Survey Data

Reg No

13004150


Rating

Regional


Categories of Special Interest

Architectural, Social


Original Use

Goods shed


In Use As

Store/warehouse


Date

1855 - 1875


Coordinates

213358, 274893


Date Recorded

01/09/2005


Date Updated

--/--/--


Description

Detached double-height multiple-bay railway goods shed complex, built c. 1865, with single-storey outbuildings/ancillary structures attached to the east and to the west. Water tower to the west. Complex now in use as a store. Pitched artificial slate roof, snecked rubble limestone walls with blocked up round and segmental-headed openings having brick surrounds.
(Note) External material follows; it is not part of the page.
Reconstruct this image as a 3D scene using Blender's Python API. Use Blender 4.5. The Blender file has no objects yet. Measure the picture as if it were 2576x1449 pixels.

Square-headed openings to north elevation with late-twentieth century metal doors. Concrete block construction to overhanging raised roof. Annex to east elevation with pitched slate roof, rendered and coursed rock-faced limestone walls. Square-headed window openings having blue brick block-and-start surrounds, two-over-two pane timber sliding sash windows, wrought-iron window guards and replacement metal entrance doors. Enclosed structure/dwelling on L-shaped plan to the west having hipped and pitched slate roofs with overhanging eaves, coursed limestone chimneystacks, timber bargeboards, and snecked rock-faced limestone walls. Segmental-headed window openings with red brick block-and-start surrounds, stone sills and timber frame windows with wrought-iron window guards. Square-plan water tower to north elevation with snecked rock-faced walls and wrought-iron tank over parapet. Situated to the west of Longford Town Railway Station (13004044) yard to the north and railway tracks to the south. Located to the south of Longford Town centre.

Appraisal

This well-built former railway goods shed retains much of its early character despite later alteration. The use of snecked limestone with brick detailing to the openings is typical of the Victorian railway architecture in Ireland and it helps create and interesting textural and visual contrast to the exterior. The round openings to the south elevation of the main goods shed building give it a distinct character. The scale of the goods shed is indicative of the high level of goods transport along the railway network during the second half of the nineteenth century. The round-headed carriage arch to the east elevation suggests that it was also in use as an engine shed. The building to the west end of the complex may have been originally built as a goods office and the water tower is an interesting reminder of the age of steam locomotives. This complex was originally built by the Midland and Great Western Railway Company to serve the Dublin to Sligo railway line, which reached Longford in 1855 and was completed in 1862. It forms part of an extensive group of structures associated with Longford Town Railway Station (13004044). It remains an important component of the architectural and industrial heritage of Longford Town, and of the social and economic history of County Longford.